Unicode is great for these kind of multilingual pages. Without Unicode, each line would have to specify a language-specific font and encoding.
Posted by: Max Pinton at November 17, 2003 11:05 PMOpera 6.11 Linux gets everything right, including Georgian, if it's told to use UTF-8 (it's not very bright).
Posted by: des at November 18, 2003 06:52 AMThanks for the corrections. I've fixed the Hebrew and Bulgarian titles (part of the problem is trying to trascribe from the sometimes hard-to-distinguish fonts used on the book covers). The Ukranian title, however is what pops up when checking Ukranian Potter sites, so I'm not sure what's wrong with та in this case.
Posted by: T. Carter at November 18, 2003 09:52 AMThe Ukrainian title is
"Гаррі Поттер і філософський камінь"
Since i and та are more or less interchangable in that position as conjunctions for "and", there're some examples of the title appearing with ta. But if you search it as a phrase on Google, you'll find that the version with i is both more common and the only version on sites of bookshops, publishers etc.
I wonder whether the Latin translator(s) considered the title De Henrico Figulo....

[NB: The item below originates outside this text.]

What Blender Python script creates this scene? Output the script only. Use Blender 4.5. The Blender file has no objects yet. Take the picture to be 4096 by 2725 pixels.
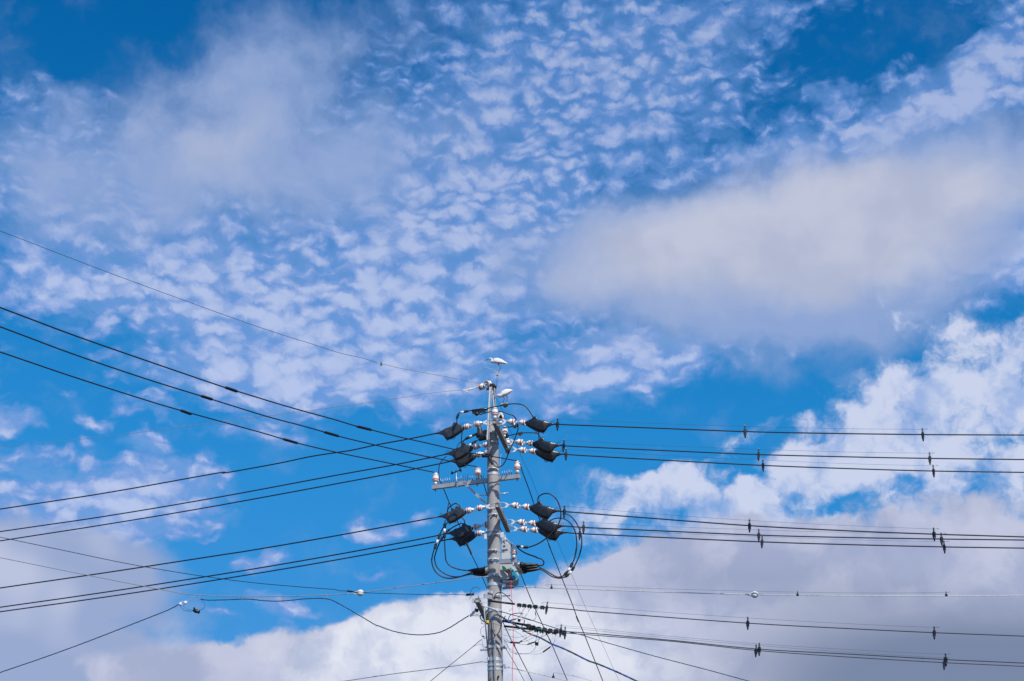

Posted by: Anton Sherwood at November 18, 2003 02:36 PMThanks Anatoly, the Ukranian is now fixed, too.
Anton: Not according to this interview in the Telegraph with the translator.
Posted by: T. Carter at November 18, 2003 02:41 PMIncidentally, I ran across a fairly useful set of Unicode test pages you can run through your browser:
Posted by: pat at November 18, 2003 04:44 PMHello there,
I'm an Israeli, who just got an iMac...I've tried for a while to get my computer to recognize Hebrew as well, but with no luck.
Could you please help me to find where I could dowmload it from?
Thanks for your time,
Michael
Can anybody out there help Michael? 'Cause I can't.
Posted by: language hat at September 21, 2004 02:39 PMI just want to announce that my brand-new Gateway laptop can read the Georgian as well (running Firefox). W00t!